### SUPPLIED INFORMATION
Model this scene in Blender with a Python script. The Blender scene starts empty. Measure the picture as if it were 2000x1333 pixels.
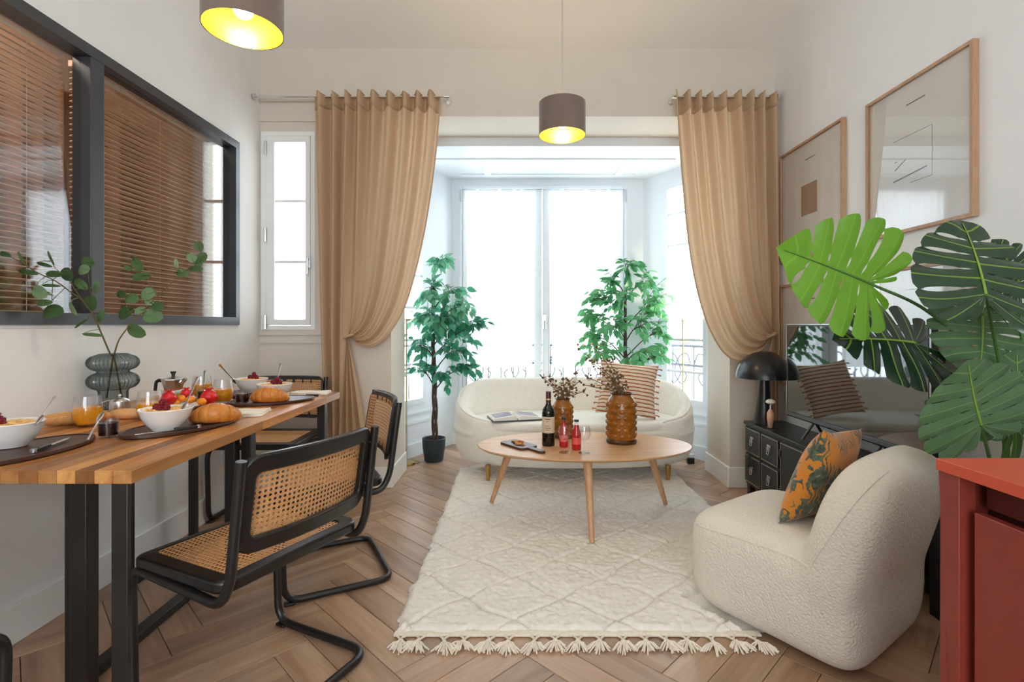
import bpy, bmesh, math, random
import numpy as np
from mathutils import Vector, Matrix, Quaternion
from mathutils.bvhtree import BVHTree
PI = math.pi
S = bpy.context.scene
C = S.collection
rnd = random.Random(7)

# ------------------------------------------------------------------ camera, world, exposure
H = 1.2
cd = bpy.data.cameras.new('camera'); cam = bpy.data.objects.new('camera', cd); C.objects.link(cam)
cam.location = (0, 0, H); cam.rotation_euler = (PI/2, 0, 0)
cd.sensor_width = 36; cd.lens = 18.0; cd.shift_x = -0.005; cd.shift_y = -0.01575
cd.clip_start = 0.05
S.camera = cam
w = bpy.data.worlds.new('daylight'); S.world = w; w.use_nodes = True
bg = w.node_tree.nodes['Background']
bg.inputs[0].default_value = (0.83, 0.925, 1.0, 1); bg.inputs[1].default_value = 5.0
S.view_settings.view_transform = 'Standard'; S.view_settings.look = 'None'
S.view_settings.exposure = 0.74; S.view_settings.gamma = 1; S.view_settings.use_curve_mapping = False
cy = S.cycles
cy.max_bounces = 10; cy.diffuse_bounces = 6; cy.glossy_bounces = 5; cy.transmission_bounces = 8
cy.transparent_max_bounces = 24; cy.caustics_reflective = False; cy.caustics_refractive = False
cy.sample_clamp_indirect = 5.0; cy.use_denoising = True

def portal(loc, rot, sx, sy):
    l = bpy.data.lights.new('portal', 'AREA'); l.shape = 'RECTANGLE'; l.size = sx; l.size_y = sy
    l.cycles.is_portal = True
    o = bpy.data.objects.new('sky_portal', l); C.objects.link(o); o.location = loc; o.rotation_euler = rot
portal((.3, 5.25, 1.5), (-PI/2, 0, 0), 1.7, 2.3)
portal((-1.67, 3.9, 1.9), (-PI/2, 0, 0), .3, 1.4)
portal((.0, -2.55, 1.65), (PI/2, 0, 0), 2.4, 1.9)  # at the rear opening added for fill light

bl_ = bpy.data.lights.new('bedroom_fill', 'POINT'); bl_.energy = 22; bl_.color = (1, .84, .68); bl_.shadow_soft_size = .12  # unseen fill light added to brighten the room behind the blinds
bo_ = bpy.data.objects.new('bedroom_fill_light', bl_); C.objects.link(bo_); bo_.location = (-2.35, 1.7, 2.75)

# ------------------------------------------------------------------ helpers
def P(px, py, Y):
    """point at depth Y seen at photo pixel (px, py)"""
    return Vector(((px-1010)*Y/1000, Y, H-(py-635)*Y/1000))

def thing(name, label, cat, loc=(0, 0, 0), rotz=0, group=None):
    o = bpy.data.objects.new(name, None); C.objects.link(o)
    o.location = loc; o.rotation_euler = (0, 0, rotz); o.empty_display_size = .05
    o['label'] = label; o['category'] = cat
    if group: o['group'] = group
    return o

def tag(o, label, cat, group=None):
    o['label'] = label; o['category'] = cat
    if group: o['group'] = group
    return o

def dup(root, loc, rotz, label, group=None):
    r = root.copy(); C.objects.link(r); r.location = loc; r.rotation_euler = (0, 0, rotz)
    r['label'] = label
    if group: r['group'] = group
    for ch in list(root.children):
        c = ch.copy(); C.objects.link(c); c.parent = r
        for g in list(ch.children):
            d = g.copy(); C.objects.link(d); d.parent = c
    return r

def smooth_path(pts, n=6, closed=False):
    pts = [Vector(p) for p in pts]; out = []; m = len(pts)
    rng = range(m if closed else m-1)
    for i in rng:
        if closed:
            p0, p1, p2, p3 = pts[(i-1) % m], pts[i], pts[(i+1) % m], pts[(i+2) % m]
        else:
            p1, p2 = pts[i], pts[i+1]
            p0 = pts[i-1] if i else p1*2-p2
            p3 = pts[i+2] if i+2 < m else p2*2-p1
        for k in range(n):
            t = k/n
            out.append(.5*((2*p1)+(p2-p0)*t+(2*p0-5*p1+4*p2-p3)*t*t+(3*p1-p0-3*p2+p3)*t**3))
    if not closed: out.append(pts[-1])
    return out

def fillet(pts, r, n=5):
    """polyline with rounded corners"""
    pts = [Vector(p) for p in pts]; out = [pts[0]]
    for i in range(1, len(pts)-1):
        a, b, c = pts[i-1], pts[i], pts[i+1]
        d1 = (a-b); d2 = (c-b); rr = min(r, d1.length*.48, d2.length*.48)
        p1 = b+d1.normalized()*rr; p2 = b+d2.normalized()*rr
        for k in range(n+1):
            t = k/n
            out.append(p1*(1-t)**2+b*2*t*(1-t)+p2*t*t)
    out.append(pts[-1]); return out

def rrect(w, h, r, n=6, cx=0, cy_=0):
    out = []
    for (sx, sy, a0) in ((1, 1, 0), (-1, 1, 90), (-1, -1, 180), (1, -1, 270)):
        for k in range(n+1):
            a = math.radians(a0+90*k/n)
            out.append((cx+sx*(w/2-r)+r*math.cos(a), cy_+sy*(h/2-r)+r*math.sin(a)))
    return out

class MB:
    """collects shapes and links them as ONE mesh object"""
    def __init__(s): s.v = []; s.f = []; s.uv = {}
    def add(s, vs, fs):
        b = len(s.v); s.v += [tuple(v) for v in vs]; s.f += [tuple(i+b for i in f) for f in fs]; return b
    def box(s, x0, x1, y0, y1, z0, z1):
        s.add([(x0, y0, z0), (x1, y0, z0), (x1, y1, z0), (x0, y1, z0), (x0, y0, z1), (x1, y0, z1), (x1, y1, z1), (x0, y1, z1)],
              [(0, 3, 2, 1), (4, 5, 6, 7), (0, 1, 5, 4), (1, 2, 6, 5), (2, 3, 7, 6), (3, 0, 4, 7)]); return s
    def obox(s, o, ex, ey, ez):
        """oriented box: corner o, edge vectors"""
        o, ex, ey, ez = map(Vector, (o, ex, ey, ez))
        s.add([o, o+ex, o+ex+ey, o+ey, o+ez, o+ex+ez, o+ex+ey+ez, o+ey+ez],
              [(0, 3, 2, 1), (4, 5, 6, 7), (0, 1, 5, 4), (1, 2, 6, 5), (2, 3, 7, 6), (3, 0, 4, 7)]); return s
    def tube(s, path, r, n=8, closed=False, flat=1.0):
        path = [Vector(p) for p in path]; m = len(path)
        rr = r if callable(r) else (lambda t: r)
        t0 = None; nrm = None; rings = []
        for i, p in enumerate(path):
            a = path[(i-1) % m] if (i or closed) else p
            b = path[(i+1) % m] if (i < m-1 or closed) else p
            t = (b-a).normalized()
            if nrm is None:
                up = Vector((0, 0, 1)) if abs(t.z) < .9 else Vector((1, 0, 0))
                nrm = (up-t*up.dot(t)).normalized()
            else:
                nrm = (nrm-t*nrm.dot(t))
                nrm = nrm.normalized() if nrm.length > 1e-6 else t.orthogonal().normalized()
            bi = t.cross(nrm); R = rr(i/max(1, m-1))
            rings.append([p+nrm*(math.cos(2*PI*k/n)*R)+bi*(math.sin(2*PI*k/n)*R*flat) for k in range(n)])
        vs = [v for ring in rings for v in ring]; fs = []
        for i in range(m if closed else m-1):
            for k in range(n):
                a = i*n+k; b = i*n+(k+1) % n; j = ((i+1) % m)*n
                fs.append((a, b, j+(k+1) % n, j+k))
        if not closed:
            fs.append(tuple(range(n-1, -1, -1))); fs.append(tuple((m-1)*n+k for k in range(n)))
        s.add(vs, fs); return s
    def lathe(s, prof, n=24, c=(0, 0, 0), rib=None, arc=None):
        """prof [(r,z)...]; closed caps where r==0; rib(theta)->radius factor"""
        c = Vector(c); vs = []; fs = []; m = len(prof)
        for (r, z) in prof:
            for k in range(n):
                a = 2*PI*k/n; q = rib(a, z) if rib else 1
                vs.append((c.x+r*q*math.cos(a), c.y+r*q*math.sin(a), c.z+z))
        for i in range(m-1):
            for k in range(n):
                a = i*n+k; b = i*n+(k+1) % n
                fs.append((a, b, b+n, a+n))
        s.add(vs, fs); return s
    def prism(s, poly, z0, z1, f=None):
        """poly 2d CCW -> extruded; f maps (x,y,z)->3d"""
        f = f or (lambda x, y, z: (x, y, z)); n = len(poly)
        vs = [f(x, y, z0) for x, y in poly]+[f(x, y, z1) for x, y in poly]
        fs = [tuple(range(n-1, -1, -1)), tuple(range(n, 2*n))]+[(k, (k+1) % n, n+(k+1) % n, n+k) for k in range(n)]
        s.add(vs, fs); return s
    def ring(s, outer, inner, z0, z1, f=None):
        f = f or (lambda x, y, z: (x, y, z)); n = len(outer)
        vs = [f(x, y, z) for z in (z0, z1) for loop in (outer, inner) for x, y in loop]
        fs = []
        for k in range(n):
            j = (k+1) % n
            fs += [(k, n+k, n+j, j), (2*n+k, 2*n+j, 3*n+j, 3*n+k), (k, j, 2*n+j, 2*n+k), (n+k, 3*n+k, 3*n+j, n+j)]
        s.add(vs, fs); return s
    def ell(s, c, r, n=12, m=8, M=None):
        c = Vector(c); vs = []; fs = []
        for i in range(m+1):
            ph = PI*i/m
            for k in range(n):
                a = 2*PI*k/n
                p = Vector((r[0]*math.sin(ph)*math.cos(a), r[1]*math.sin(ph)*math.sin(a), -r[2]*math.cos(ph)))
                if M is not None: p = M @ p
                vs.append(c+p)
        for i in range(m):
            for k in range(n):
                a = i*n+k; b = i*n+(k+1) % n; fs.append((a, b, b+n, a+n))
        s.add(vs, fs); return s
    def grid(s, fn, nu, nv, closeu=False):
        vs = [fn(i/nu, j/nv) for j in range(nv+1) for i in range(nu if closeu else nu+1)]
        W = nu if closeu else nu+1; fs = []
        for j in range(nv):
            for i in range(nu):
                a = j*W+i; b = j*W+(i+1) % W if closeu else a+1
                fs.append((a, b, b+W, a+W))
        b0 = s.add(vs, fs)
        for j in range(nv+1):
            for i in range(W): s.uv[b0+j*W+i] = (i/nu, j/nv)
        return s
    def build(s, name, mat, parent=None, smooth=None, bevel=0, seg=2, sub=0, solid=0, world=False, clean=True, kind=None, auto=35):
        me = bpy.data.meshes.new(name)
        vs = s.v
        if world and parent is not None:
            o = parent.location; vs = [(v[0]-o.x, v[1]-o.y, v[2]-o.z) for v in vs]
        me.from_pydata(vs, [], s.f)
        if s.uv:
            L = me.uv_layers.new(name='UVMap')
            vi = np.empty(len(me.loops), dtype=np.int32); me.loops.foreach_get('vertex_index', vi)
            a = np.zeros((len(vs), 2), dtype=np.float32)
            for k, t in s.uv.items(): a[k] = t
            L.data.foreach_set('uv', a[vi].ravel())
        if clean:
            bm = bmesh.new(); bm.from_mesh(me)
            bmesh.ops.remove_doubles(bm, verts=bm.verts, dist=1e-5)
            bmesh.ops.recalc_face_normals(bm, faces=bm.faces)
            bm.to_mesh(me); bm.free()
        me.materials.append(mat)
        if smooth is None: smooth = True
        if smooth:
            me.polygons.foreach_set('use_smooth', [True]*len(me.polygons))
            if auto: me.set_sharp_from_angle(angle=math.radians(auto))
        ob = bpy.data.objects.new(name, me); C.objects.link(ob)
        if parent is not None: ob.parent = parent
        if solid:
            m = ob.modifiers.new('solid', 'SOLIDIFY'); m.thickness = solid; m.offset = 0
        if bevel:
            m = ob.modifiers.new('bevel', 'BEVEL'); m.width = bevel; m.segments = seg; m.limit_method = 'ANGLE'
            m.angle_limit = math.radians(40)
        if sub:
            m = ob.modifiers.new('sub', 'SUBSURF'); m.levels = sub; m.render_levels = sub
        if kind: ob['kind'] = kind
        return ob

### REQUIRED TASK
Skip the pictures, please, and transcribe only the lines from the beginning of the material through the one that contains "rnd = random.Random(7)".

### THE SOLUTION
Model this scene in Blender with a Python script. The Blender scene starts empty. Measure the picture as if it were 2000x1333 pixels.
import bpy, bmesh, math, random
import numpy as np
from mathutils import Vector, Matrix, Quaternion
from mathutils.bvhtree import BVHTree
PI = math.pi
S = bpy.context.scene
C = S.collection
rnd = random.Random(7)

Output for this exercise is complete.